Much of this was written on an iPad while waiting to board a plane. I have my boarding pass on my watch, so I don’t have to fish out my phone. Except some places they want to see the destination or departure date and some places want to read the barcode, which of course don’t fit on the screen at once. And it turns out that readers shaped for paper doesn’t fit my arm and holding the watch face down on a reader on top of a table requires more dexterity than a fat guy my age can reasonable be expected to be able to exhibit. Another case of great idea that almost works.

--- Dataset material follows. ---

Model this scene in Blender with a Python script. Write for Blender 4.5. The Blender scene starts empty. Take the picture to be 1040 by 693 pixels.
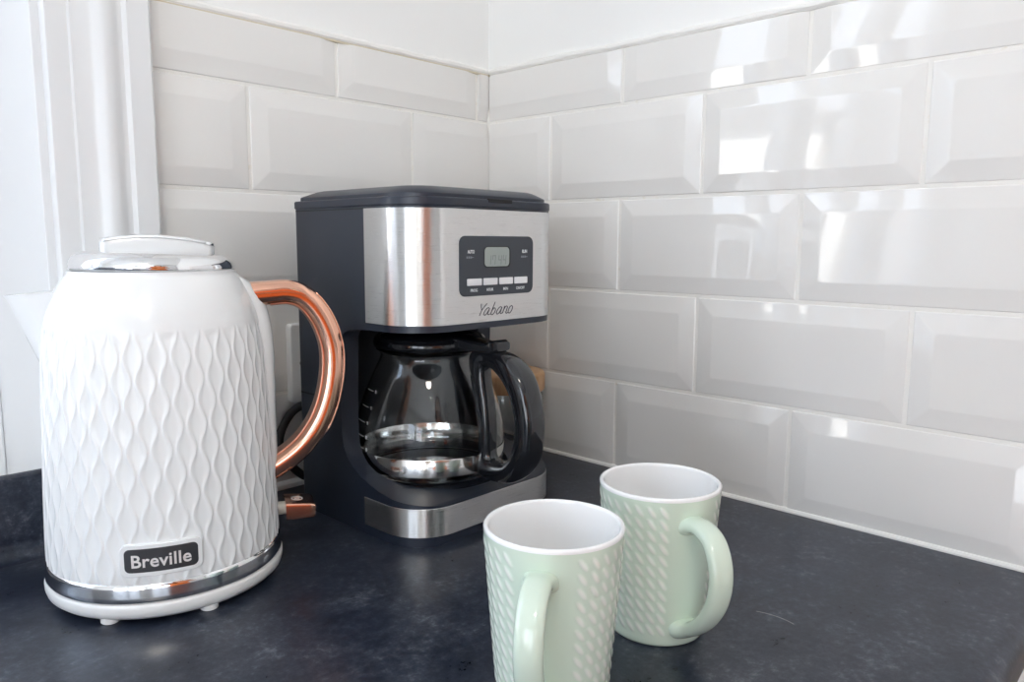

I’m sure at least some of the things will happen. My guess is that Apple is holding out on the second generation in part because they need a much faster chip so they can fix at least the sluggishness of the watch. Hopefully also some of the communication problems. They have historically been listening to sensible critique and changed their devices – just compare the current generation iPhones to the first. The first was extremely unimpressive and limited compared to what we see today, with Apple only introducing features when the heard ware can support it adequately. The iPad was way ahead of the release schedule, and while the first iPad was bulky as all hell, it was a superbly well-working device. The Apple Watch is not. It was just not ready for prime time, but I might get the second one as well if the feature set seems compelling.